I basically have this example in mind. Consider the unit circle $S^1$ as a submanifold of $\mathbb{R}^2$ (symmetric about the origin) and $[-1,1]$ as a submanifold of $\mathbb{R}$. Define the projection map $\pi: S^1 \to [-1,1], \pi(x,y) = x$ where $(x,y) \in S^1$. This map is smooth in the induced smooth structures and has constant rank 1 on $S^1$ (rank of $d\pi_{(x,y)}$ is 1). So by the inverse function theorem, every $x \in [-1,1]$ is a regular value and so there are open neighborhoods about $x$ and any point in its fiber that are diffeomorphic.

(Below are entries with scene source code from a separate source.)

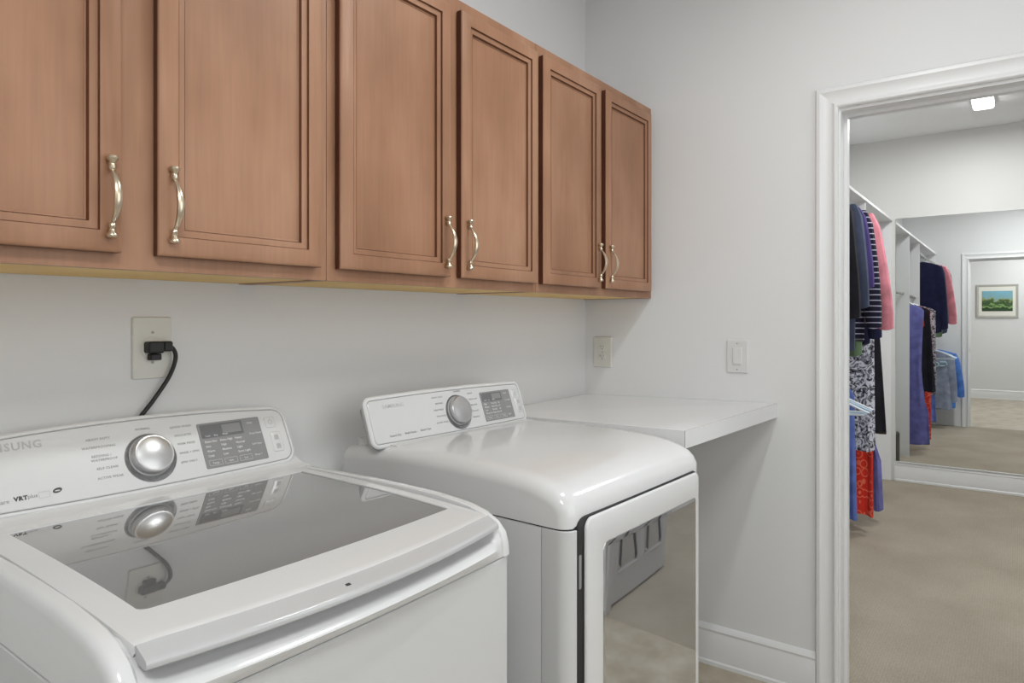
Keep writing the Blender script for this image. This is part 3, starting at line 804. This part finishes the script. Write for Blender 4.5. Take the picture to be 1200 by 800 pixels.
cs, P, U, V, N = console(wm, 0.0, 0.337, A_, B_, 0.150, 0.006, 0.016, 0.034, 0.010, 0.006, 0.060, 0.113, 0.262, 0.011, 0.113, 0.026, wl,
        [('SAMSUNG', -0.279, 0.1085, 0.0205, INKL, 0.0004)],
        [('Smart', -0.290, 0.015, 0.0095, INKG, 0.0001), ('Care', -0.260, 0.016, 0.0095, INKG, 0.0001), ('VRT', -0.234, 0.017, 0.0105, INKD, 0.0005), ('plus', -0.2135, 0.018, 0.0095, INKG, 0.0001)], 'w')
m = M(); ol = rrect(-0.197, -0.179, 0.014, 0.026, 0.001, 2); a = [P(x, y, -0.0001) for x, y in ol]; b = [P(x, y, -0.0001) for x, y in offset(ol, 0.0009)]; n = len(a)
m.add(a + b, [(i, (i + 1) % n, n + (i + 1) % n, n + i) for i in range(n)]); part('feature_icon', m, INKL, cs, smooth=False)
m = M(); ol = [(-0.167 + 0.0075 * math.cos(t * 0.5236) + 0.002 * math.sin(t * 0.5236), 0.0235 + 0.0048 * math.sin(t * 0.5236)) for t in range(12)]
a = [P(x, y, -0.0001) for x, y in ol]; m.add(a, [tuple(range(12))]); part('feature_icon', m, INKD, cs, smooth=False)
m = M(); ol = [(-0.167 + 0.0045 * math.cos(t * 0.5236), 0.0230 + 0.0012 * math.sin(t * 0.5236)) for t in range(12)]
a = [P(x, y, 0.0001) for x, y in ol]; m.add(a, [tuple(range(12))]); part('feature_icon', m, SILV, cs, smooth=False)
# fillet between deck and console
m = M(); xloft(m, [(-0.3425 + 0.685 * k / 16, 0) for k in range(17)], lambda x, off: [(0.655, 0.95), (0.655, 0.982), (0.640, 0.976), (0.628, 0.9705), (0.612, 0.9680), (0.596, 0.9670), (0.590, 0.9665), (0.590, 0.95)])
part('console_base', m, ENAM, wm)

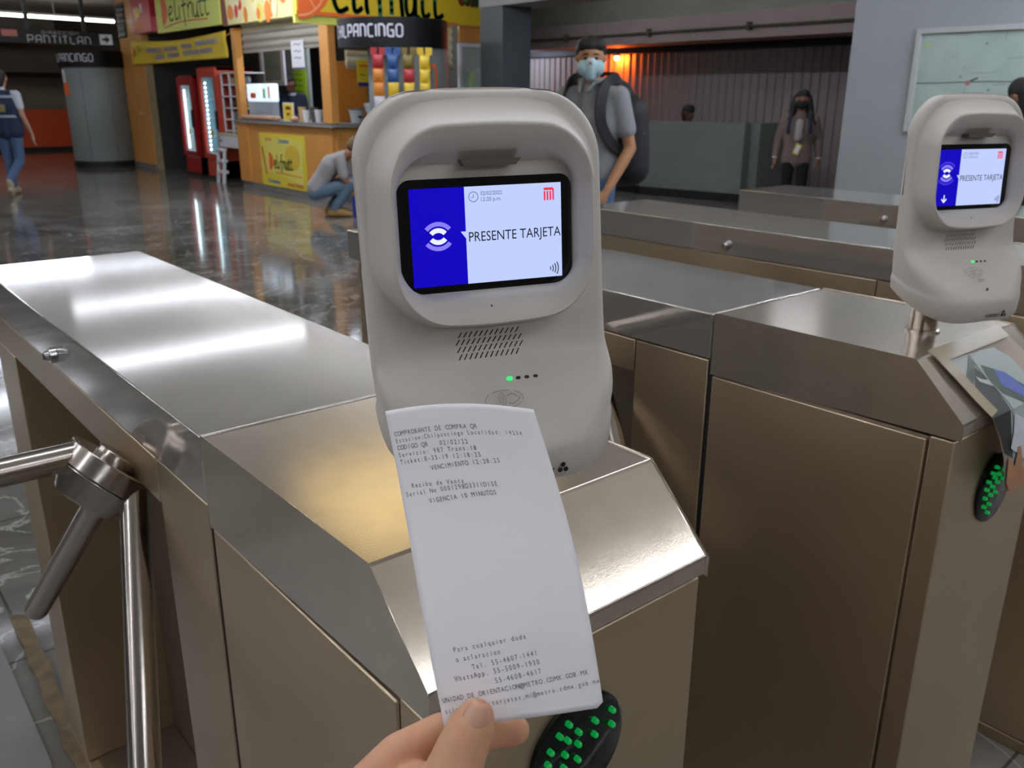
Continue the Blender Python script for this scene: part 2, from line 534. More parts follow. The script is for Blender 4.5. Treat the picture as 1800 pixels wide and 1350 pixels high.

But if $x = -1$ then there appears to be a problem because the open neighborhoods of $x$ are of the form $[-1,a), a\leq 1$ and $\pi$ is not injective on the preimage of any such open set.
So either I've made a mistake above or there can be issues at ramification points of the smooth map.

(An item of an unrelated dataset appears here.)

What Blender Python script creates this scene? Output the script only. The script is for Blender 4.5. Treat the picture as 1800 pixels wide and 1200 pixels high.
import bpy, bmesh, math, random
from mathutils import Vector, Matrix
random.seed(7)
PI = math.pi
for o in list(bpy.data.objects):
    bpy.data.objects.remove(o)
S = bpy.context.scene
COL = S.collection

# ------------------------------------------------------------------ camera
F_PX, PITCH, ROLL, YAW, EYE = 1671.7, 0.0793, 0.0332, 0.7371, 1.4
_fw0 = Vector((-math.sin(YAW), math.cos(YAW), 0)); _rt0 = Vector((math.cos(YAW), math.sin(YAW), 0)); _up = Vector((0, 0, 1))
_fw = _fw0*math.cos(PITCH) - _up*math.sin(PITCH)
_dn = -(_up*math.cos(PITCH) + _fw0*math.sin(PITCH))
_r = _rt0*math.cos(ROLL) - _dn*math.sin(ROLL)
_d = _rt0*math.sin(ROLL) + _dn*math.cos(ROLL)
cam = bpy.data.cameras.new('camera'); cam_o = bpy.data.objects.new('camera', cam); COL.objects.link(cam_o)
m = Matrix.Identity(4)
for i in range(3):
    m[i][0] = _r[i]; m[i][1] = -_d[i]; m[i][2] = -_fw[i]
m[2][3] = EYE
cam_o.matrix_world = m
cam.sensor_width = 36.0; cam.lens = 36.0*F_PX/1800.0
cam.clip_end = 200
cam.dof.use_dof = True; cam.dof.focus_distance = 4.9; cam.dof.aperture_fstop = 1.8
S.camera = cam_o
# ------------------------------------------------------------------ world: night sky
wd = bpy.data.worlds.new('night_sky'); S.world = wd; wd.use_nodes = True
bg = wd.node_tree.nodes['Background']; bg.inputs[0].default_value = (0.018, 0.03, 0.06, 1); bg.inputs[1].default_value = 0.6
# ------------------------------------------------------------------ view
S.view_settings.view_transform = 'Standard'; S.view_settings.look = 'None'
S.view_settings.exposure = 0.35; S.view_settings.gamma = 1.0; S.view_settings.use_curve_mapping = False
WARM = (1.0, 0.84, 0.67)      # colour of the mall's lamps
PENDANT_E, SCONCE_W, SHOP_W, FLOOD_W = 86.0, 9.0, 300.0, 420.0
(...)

The projection map $\pi: \Bbb R^2\to\Bbb R$ defined by $(x,y)\mapsto x$ has indeed rank $1$, but this doesn't imply that the projection map $\pi: S^1\to \Bbb R$ (considered as a map between these manifolds) has rank $1$ at every point. Indeed, in $(\pm 1,0)$, it has rank zero.

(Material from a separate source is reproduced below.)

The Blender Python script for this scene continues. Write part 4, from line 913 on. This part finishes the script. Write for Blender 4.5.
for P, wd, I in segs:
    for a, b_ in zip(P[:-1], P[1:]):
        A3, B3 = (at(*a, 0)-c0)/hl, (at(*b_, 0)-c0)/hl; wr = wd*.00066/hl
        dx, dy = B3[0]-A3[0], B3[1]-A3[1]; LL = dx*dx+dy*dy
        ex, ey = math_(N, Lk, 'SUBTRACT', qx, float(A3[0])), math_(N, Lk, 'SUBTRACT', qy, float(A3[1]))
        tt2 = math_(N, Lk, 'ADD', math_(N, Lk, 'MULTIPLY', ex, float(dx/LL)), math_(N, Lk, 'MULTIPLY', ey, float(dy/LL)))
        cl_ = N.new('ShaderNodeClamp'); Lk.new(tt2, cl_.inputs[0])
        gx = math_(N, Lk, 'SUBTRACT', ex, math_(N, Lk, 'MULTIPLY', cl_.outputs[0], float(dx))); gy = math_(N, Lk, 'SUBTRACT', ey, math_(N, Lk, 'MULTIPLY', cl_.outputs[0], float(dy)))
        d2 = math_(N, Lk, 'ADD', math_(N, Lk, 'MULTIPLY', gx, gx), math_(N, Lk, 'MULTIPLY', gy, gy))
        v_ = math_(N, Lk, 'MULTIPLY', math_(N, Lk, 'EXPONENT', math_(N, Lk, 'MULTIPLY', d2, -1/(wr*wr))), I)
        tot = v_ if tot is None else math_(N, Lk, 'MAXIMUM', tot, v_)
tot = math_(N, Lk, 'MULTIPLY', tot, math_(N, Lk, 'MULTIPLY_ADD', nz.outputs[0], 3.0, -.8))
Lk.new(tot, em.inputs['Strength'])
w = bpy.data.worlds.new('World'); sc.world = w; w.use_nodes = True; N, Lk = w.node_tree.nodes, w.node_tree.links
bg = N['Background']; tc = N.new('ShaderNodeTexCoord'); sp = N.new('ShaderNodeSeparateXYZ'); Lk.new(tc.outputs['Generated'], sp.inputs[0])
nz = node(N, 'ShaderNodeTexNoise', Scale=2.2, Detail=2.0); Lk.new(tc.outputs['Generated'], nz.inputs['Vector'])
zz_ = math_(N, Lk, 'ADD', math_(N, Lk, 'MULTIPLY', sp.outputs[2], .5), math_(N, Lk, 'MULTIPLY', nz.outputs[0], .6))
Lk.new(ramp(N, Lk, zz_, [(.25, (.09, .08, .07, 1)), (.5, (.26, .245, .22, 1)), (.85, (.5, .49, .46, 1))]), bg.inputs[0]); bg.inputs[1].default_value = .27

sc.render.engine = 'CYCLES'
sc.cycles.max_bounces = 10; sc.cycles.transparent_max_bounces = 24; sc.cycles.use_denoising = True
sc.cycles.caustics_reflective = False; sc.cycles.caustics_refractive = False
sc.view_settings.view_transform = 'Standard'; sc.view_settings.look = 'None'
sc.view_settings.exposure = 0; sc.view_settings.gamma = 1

If you parametrize a neighborhood of $(1,0)$ in $S^1$ by a parameter $\varphi\in (-\epsilon, \epsilon)$ and a map $\varphi\mapsto (\cos \varphi, \sin \varphi)$, then $\pi$ is represented (in this coordinate frame) by $\varphi\mapsto \cos \varphi$, which is a function with zero derivative for $\varphi=0$.